Tapping Internal Know-How
Coburn’s appreciation of the value of empowerment set in early in his Cognizant career. As head count grew, he realized he no longer knew everyone’s name within the firm — and that he had to step back so they could step up.
Giving employees the space to succeed is especially important today. In 2011, Cognizant hired an average of 20 people every business hour during the year, Coburn says. Establishing what he calls the “tone from the top,” characterized by transparency and clear communication, has enabled the company to grow so fast without losing its identity.
To harness its expanding brain trust, the company launched “Cognizant 2.0” around five years ago — a global collaborative platform for employees to share knowledge. Through this online tool, staffers can connect with internal experts and discuss learning experiences with customers.

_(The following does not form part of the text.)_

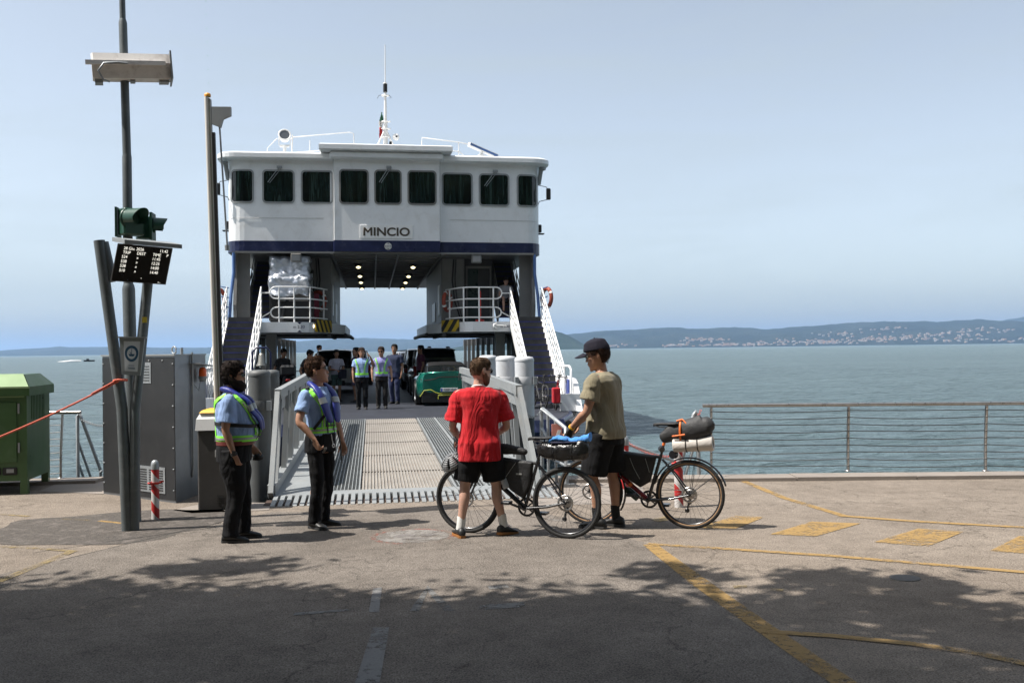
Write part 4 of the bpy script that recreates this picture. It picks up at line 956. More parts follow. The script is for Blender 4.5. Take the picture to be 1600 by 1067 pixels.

Thanks to this repository of internal knowledge, employees preserve institutional memory and best practices. They can answer each other’s questions and read case studies and white papers.
“We want it to be process-dependent, not people-dependent,” Coburn explained. “We want the process to be replicated so that it’s not dependent on a particular individual. So we document with care what’s done and why it’s done.”
If a customer faces a recurring problem with an application, for example, the Cognizant employee who fixes it the first time will describe the steps he or she took — entering the solution into Cognizant 2.0 — so that other workers can follow the same process in the future.
Because a majority of Cognizant’s workforce is under age 30, they are adept users of social media. Cognizant 2.0 appeals to younger employees in part because it involves crowdsourcing and other online social networking activities.